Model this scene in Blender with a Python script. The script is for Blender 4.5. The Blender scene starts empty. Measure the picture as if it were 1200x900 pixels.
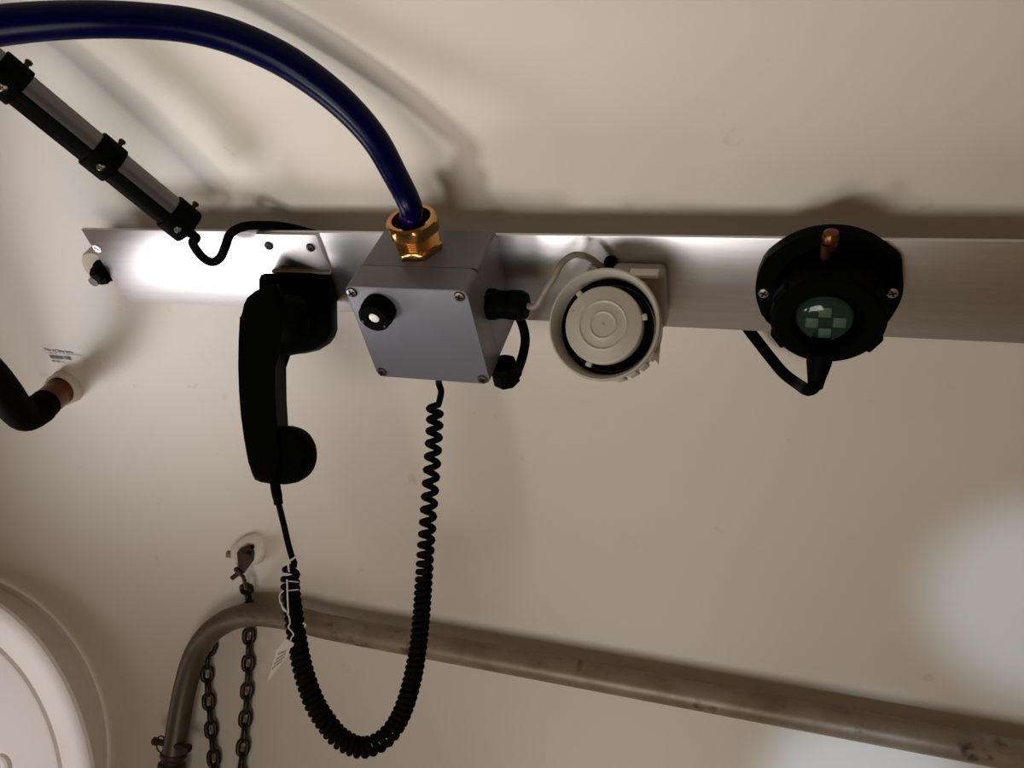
import bpy, bmesh, math, random
from mathutils import Vector, Matrix, Quaternion
random.seed(7)
V = Vector
C = bpy.context.scene.collection

# ------------------------------------------------------------------ frames
# "shell frame": x along the chamber, y up the curved shell, z off the shell;
# origin at the lower left back corner of the grey junction box on the mounting plate.
RM = Matrix(((0.94712387, -0.16970488, -0.27231714),
             (-0.06960908, 0.71980601, -0.69067639),
             (0.31322667, 0.67311185, 0.66993246)))      # shell frame -> level eye frame
EYE = V((0.38456919, 0.52343023, 0.61031236))
FOC = 957.5
RT = RM.transposed()
RIGHT, UP, BACK = RT @ V((1, 0, 0)), RT @ V((0, 1, 0)), RT @ V((0, 0, 1))
B = Matrix(((1, 0, 0), (0, 0, -1), (0, 1, 0)))            # level eye frame -> world (z up)
M3 = B @ RM
EYE_W = V((0, 0, 1.5))
MW = Matrix.Translation(EYE_W) @ M3.to_4x4() @ Matrix.Translation(-EYE)
RC, YC = 0.85, 0.056
ZC = RC - 0.045                                          # chamber shell: cylinder along x

def ray(px, py): return RT @ V(((px - 600) / FOC, -(py - 450) / FOC, -1.0))
def PZ(px, py, z=0.0):
    d = ray(px, py); return EYE + d * ((z - EYE.z) / d.z)
def PY(px, py, y=0.0):
    d = ray(px, py); return EYE + d * ((y - EYE.y) / d.y)
def PD(px, py, dep): return EYE + ray(px, py) * dep
def PW(px, py, off=0.0):
    d = ray(px, py); r = RC - off
    o = EYE - V((0, YC, ZC)); a = d.y**2 + d.z**2; b = 2 * (o.y * d.y + o.z * d.z); c = o.y**2 + o.z**2 - r * r
    return EYE + d * ((-b + math.sqrt(b * b - 4 * a * c)) / 2 / a)
def nrm(P): return V((0, YC - P.y, ZC - P.z)).normalized()
def proj(P):
    c = RM @ (P - EYE); return (600 + FOC * c.x / -c.z, 450 - FOC * c.y / -c.z, -c.z)

# ------------------------------------------------------------------ materials
def mat(name, col, rough=0.5, metal=0.0, spec=0.5, coat=0.0, noise=None, emit=None, bump=None, aniso=0.0):
    m = bpy.data.materials.new(name); m.use_nodes = True
    nt = m.node_tree; b = nt.nodes['Principled BSDF']
    b.inputs['Base Color'].default_value = (*col, 1); b.inputs['Roughness'].default_value = rough
    b.inputs['Metallic'].default_value = metal; b.inputs['Specular IOR Level'].default_value = spec
    b.inputs['Coat Weight'].default_value = coat
    b.inputs['Anisotropic'].default_value = aniso
    tc = nt.nodes.new('ShaderNodeTexCoord')
    if noise:      # list of (scale, stretch, lo, hi, colour): layered stains
        prev = None
        for sc, st, lo, hi, c2 in noise:
            mp = nt.nodes.new('ShaderNodeMapping'); mp.inputs['Scale'].default_value = st
            nt.links.new(tc.outputs['Object'], mp.inputs['Vector'])
            n = nt.nodes.new('ShaderNodeTexNoise'); n.inputs['Scale'].default_value = sc
            n.inputs['Detail'].default_value = 6; n.inputs['Roughness'].default_value = 0.6
            nt.links.new(mp.outputs['Vector'], n.inputs['Vector'])
            rp = nt.nodes.new('ShaderNodeValToRGB')
            rp.color_ramp.elements[0].position = lo; rp.color_ramp.elements[1].position = hi
            nt.links.new(n.outputs['Fac'], rp.inputs['Fac'])
            mx = nt.nodes.new('ShaderNodeMix'); mx.data_type = 'RGBA'
            nt.links.new(rp.outputs['Color'], mx.inputs['Factor'])
            if prev is None: mx.inputs[6].default_value = (*col, 1)
            else: nt.links.new(prev, mx.inputs[6])
            mx.inputs[7].default_value = (*c2, 1)
            prev = mx.outputs[2]
        nt.links.new(prev, b.inputs['Base Color'])
    if bump:
        sc, st, strength = bump
        mp = nt.nodes.new('ShaderNodeMapping'); mp.inputs['Scale'].default_value = st
        nt.links.new(tc.outputs['Object'], mp.inputs['Vector'])
        n = nt.nodes.new('ShaderNodeTexNoise'); n.inputs['Scale'].default_value = sc; n.inputs['Detail'].default_value = 4
        nt.links.new(mp.outputs['Vector'], n.inputs['Vector'])
        bp = nt.nodes.new('ShaderNodeBump'); bp.inputs['Strength'].default_value = strength; bp.inputs['Distance'].default_value = 0.001
        nt.links.new(n.outputs['Fac'], bp.inputs['Height']); nt.links.new(bp.outputs['Normal'], b.inputs['Normal'])
    if emit:
        b.inputs['Emission Color'].default_value = (*emit[0], 1); b.inputs['Emission Strength'].default_value = emit[1]
    return m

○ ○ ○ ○

Copy exactly the lines running from the beginning of the listing through the line that has "C = bpy.context.scene.collection". Drop the pictures.

Answer below
Model this scene in Blender with a Python script. The script is for Blender 4.5. The Blender scene starts empty. Measure the picture as if it were 1200x900 pixels.
import bpy, bmesh, math, random
from mathutils import Vector, Matrix, Quaternion
random.seed(7)
V = Vector
C = bpy.context.scene.collection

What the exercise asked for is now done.